### Given request
Provide an exact copy of the data, excluding the images.
>> begin
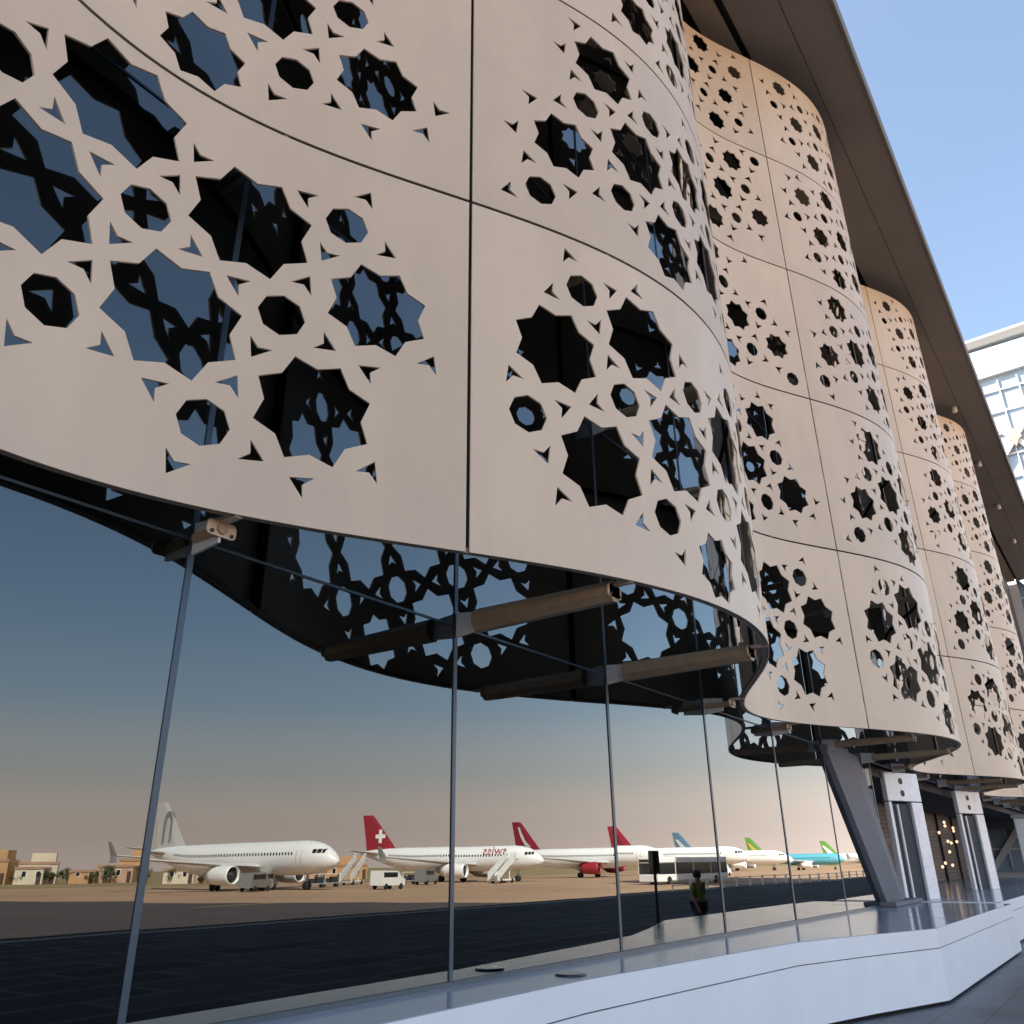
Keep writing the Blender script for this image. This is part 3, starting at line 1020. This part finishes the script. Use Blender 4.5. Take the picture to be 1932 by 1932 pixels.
proto = make_airliner()
PL = [  # tail x, y, heading, size, label, fin, fuselage, emblem kind, emblem material
 (74.9, -112.0, (.056, .998), 1.0, 'white airliner with grey arched tail, nearest and leftmost of the row mirrored in the glass', 'fingrey', None, 'arch', 'archgrey'),
 (120.5, -114.8, (.19, .98), 1.0, 'white airliner with white cross on its red tail, mirrored behind the joint', 'red', None, 'cross', 'white'),
 (163.8, -111.4, (.05, .999), 1.0, 'third mirrored airliner, dark red swept tail with a pale curve', 'darkred', None, 'swoosh', 'fingrey'),
 (203.6, -109.0, (.08, .997), 1.0, 'fourth mirrored airliner, plain bright red tail above the bus', 'red', None, 'swoosh', 'darkred'),
 (233.0, -104.5, (.10, .995), .87, 'fifth mirrored airliner, white with blue grey tail', 'bluegrey', None, 'band', 'fingrey'),
 (276.0, -99.6, (.10, .995), .80, 'teal blue bodied mirrored airliner with a green tail', 'green', 'teal', 'band', 'paint'),
 (333.0, -94.0, (.10, .995), .80, 'white airliner with green tail, farthest along the mirrored row', 'green', None, 'band', 'white'),
]
planes = [proto] + [copy_tree(proto) for _ in PL[1:]]
for o, (x, y, (hx, hy), sc, lab, fm, bm, ek, em) in zip(planes, PL):
    o.location = (x + 35.8 * sc * hx, y + 35.8 * sc * hy, APZ); o.rotation_euler = (0, 0, math.atan2(hy, hx)); o.scale = (sc, sc, sc)
    tag(o, lab, 'airliner', 'airliners parked nose in on the apron')
    set_mat(find(o, 'tail_fin')[0], M[fm])
    if bm: set_mat(find(o, 'fuselage')[0], M[bm])
    fin_emblem(o, ek, M[em])
for e in find(planes[2], 'engine'): set_mat(e, M['red'])
# lettering on the second aircraft
def lettering(parent, txt, m):
    cu = bpy.data.curves.new('lettering', 'FONT'); cu.body = txt; cu.size = 2.2; cu.extrude = .01
    t = bpy.data.objects.new('tmp', cu); COL.objects.link(t)
    dg = bpy.context.evaluated_depsgraph_get()
    me = bpy.data.meshes.new_from_object(t.evaluated_get(dg))
    bpy.data.objects.remove(t)
    me.materials.clear(); me.materials.append(m)
    for sg in (1, -1):
        o = bpy.data.objects.new('lettering', me); COL.objects.link(o); o.parent = parent
        o.rotation_euler = (R(90 - 22 * 1), 0, math.pi if sg > 0 else 0)
        o.location = (-6.4 if sg > 0 else -12.0, sg * 1.90, 4.35)
lettering(planes[1], 'swiss', M['red'])

# ------------------------------------------------------------------ apron vehicles
def wheel(b, x, y, r=.38, w=.13):
    b.lathe([(r * .55, -w), (r * .92, -w), (r, -w * .6), (r, w * .6), (r * .92, w), (r * .55, w)], (x, y, r), 'Y', 16)

def make_bus(x, y, rz):
    root = empty('apron_bus', (x, y, APZ), rz)
    tag(root, 'long low white apron bus with a band of black windows, mirrored in the glass', 'bus')
    b = MB(); b.box((0, -1.5, .3), (14, 1.5, 1.15), .08); b.build('lower_body', M['white'], root)
    b = MB(); b.box((.05, -1.47, 1.153), (13.95, 1.47, 2.35)); b.build('window_band', M['tinted'], root)
    b = MB(); b.box((-.02, -1.5, 2.353), (14.02, 1.5, 3.0), .1); b.build('roof', M['white'], root)
    b = MB()
    for xx in (0.0, 3.4, 6.9, 10.4, 13.85):
        for yy in (-1.495, 1.46): b.box((xx, yy, 1.153), (xx + .12, yy + .035, 2.352))
    b.build('pillar', M['white'], root)
    for xx in (2.2, 11.4):
        for yy in (-1.36, 1.36):
            b = MB(); wheel(b, xx, yy, .48, .15); b.build('wheel', M['black'], root)
    b = MB(); b.box((.3, -1.3, 2.5), (.33 - .36, 1.3, 2.8)); b.build('route_sign', M['tinted'], root)
make_bus(96.5, -44.2, R(13))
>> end
### Full response
Keep writing the Blender script for this image. This is part 3, starting at line 1020. This part finishes the script. Use Blender 4.5. Take the picture to be 1932 by 1932 pixels.
proto = make_airliner()
PL = [  # tail x, y, heading, size, label, fin, fuselage, emblem kind, emblem material
 (74.9, -112.0, (.056, .998), 1.0, 'white airliner with grey arched tail, nearest and leftmost of the row mirrored in the glass', 'fingrey', None, 'arch', 'archgrey'),
 (120.5, -114.8, (.19, .98), 1.0, 'white airliner with white cross on its red tail, mirrored behind the joint', 'red', None, 'cross', 'white'),
 (163.8, -111.4, (.05, .999), 1.0, 'third mirrored airliner, dark red swept tail with a pale curve', 'darkred', None, 'swoosh', 'fingrey'),
 (203.6, -109.0, (.08, .997), 1.0, 'fourth mirrored airliner, plain bright red tail above the bus', 'red', None, 'swoosh', 'darkred'),
 (233.0, -104.5, (.10, .995), .87, 'fifth mirrored airliner, white with blue grey tail', 'bluegrey', None, 'band', 'fingrey'),
 (276.0, -99.6, (.10, .995), .80, 'teal blue bodied mirrored airliner with a green tail', 'green', 'teal', 'band', 'paint'),
 (333.0, -94.0, (.10, .995), .80, 'white airliner with green tail, farthest along the mirrored row', 'green', None, 'band', 'white'),
]
planes = [proto] + [copy_tree(proto) for _ in PL[1:]]
for o, (x, y, (hx, hy), sc, lab, fm, bm, ek, em) in zip(planes, PL):
    o.location = (x + 35.8 * sc * hx, y + 35.8 * sc * hy, APZ); o.rotation_euler = (0, 0, math.atan2(hy, hx)); o.scale = (sc, sc, sc)
    tag(o, lab, 'airliner', 'airliners parked nose in on the apron')
    set_mat(find(o, 'tail_fin')[0], M[fm])
    if bm: set_mat(find(o, 'fuselage')[0], M[bm])
    fin_emblem(o, ek, M[em])
for e in find(planes[2], 'engine'): set_mat(e, M['red'])
# lettering on the second aircraft
def lettering(parent, txt, m):
    cu = bpy.data.curves.new('lettering', 'FONT'); cu.body = txt; cu.size = 2.2; cu.extrude = .01
    t = bpy.data.objects.new('tmp', cu); COL.objects.link(t)
    dg = bpy.context.evaluated_depsgraph_get()
    me = bpy.data.meshes.new_from_object(t.evaluated_get(dg))
    bpy.data.objects.remove(t)
    me.materials.clear(); me.materials.append(m)
    for sg in (1, -1):
        o = bpy.data.objects.new('lettering', me); COL.objects.link(o); o.parent = parent
        o.rotation_euler = (R(90 - 22 * 1), 0, math.pi if sg > 0 else 0)
        o.location = (-6.4 if sg > 0 else -12.0, sg * 1.90, 4.35)
lettering(planes[1], 'swiss', M['red'])

# ------------------------------------------------------------------ apron vehicles
def wheel(b, x, y, r=.38, w=.13):
    b.lathe([(r * .55, -w), (r * .92, -w), (r, -w * .6), (r, w * .6), (r * .92, w), (r * .55, w)], (x, y, r), 'Y', 16)

def make_bus(x, y, rz):
    root = empty('apron_bus', (x, y, APZ), rz)
    tag(root, 'long low white apron bus with a band of black windows, mirrored in the glass', 'bus')
    b = MB(); b.box((0, -1.5, .3), (14, 1.5, 1.15), .08); b.build('lower_body', M['white'], root)
    b = MB(); b.box((.05, -1.47, 1.153), (13.95, 1.47, 2.35)); b.build('window_band', M['tinted'], root)
    b = MB(); b.box((-.02, -1.5, 2.353), (14.02, 1.5, 3.0), .1); b.build('roof', M['white'], root)
    b = MB()
    for xx in (0.0, 3.4, 6.9, 10.4, 13.85):
        for yy in (-1.495, 1.46): b.box((xx, yy, 1.153), (xx + .12, yy + .035, 2.352))
    b.build('pillar', M['white'], root)
    for xx in (2.2, 11.4):
        for yy in (-1.36, 1.36):
            b = MB(); wheel(b, xx, yy, .48, .15); b.build('wheel', M['black'], root)
    b = MB(); b.box((.3, -1.3, 2.5), (.33 - .36, 1.3, 2.8)); b.build('route_sign', M['tinted'], root)
make_bus(96.5, -44.2, R(13))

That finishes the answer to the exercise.